Add a credits.html file.
Add an outline shape and transparency masks to the icon design, and stuff into an .icns file.
Pad the one window screen shot out to the much larger required size.

Totally different views on iPad for portrait Vs landscape ... is this acceptable user interface design?

I'm refactoring one of my apps from the iPhone to the iPad and this has resulted in the removal of tabs as I've been able to combine functionality onto 1 screen and use popovers to enable the user to select stuff that previously required a new tab.
I'm basically left with 2 tabs now. One (which is best viewed landscape) shows a map of the world with some overlays drawn on it plus an indication of where you are.

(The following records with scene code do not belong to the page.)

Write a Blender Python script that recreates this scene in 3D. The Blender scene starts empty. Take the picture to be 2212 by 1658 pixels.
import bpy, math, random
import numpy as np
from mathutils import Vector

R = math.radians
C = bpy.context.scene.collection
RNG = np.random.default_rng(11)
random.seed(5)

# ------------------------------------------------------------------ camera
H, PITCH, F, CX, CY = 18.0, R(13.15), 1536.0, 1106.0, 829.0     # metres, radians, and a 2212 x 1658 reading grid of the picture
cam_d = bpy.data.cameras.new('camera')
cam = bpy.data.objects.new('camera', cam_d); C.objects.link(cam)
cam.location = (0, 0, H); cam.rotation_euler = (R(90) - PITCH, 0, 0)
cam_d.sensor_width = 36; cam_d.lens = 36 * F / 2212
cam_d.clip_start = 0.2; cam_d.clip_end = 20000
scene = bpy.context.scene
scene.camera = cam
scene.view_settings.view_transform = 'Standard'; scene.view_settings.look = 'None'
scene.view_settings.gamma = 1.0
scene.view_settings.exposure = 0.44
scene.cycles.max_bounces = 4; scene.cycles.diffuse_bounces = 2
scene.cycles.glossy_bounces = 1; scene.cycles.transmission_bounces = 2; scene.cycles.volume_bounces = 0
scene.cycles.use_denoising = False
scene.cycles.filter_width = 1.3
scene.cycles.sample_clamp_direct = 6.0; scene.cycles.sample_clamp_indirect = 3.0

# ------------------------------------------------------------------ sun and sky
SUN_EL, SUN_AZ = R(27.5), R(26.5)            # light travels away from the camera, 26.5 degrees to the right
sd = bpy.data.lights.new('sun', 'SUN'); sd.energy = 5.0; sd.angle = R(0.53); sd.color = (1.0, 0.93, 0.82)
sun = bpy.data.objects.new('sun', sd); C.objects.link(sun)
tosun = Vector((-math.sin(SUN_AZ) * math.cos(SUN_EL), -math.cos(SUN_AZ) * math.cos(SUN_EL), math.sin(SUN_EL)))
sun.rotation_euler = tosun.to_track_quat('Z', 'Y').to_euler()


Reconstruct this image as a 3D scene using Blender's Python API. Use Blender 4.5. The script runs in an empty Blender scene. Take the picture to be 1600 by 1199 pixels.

The second is a data display with a few graphs which is best viewed portrait.
I note what Apple say about requiring apps to run in all orientations on the iPad, and of course I could do this, and keep my 2 tab bar buttons to switch views.
HOWEVER
In this case, there is 1 view that is best suited to landscape view and 1 view that is best suited to portrait view. Would be be appropriate (or even Apple permissible) UX design to drop the tab bar and switch views on an orientation change instead?
From a user perspective, you wouldn't need to be switching back and forth much, you tend to use the landscape view to change location (if you need to) and then work mainly in the portrait view - so I don't think it would be frustrating and dropping the tabs seems to make more sense to me.
What do you think? Any best practice in these situations?
Roger
London
I would say that the best practice is not to restrict the orientation of views.
The central idea here is not to force the user to hold the device a certain way. For example, a lot of people use iPads in a stand or holder and input with a keyboard. Do you want to force your users to stop and physically adjust the device in the holder/stand before they can read the view in the other orientation? Other people simple prefer holding the device one way or the other and lock the orientation (I do that a lot.) Forcing users to change from their preferred device orientation won't win you happy customers.
Apple will not penalize you for a non-standard UI unless it reflects badly on the device itself. As long as the end users can tell it's your apps non-standard behavior, Apple does not care. However, in my experience, end users tend to interpret non-standard interfaces as flawed or broken because they don't understand them.
In this case, if I launch your app for the first time, how am going to know that changing orientation changes to another view altogether and another data set? Nothing in the standard UI teaches me to expect that. I will have to discover it by trial and error. If I have the orientation locked, not even trial or error will help. At that point, I might well conclude that the app is broken.
You could try adding instructions but just the thought that they might be necessary is a red flag for a potentially poor UI.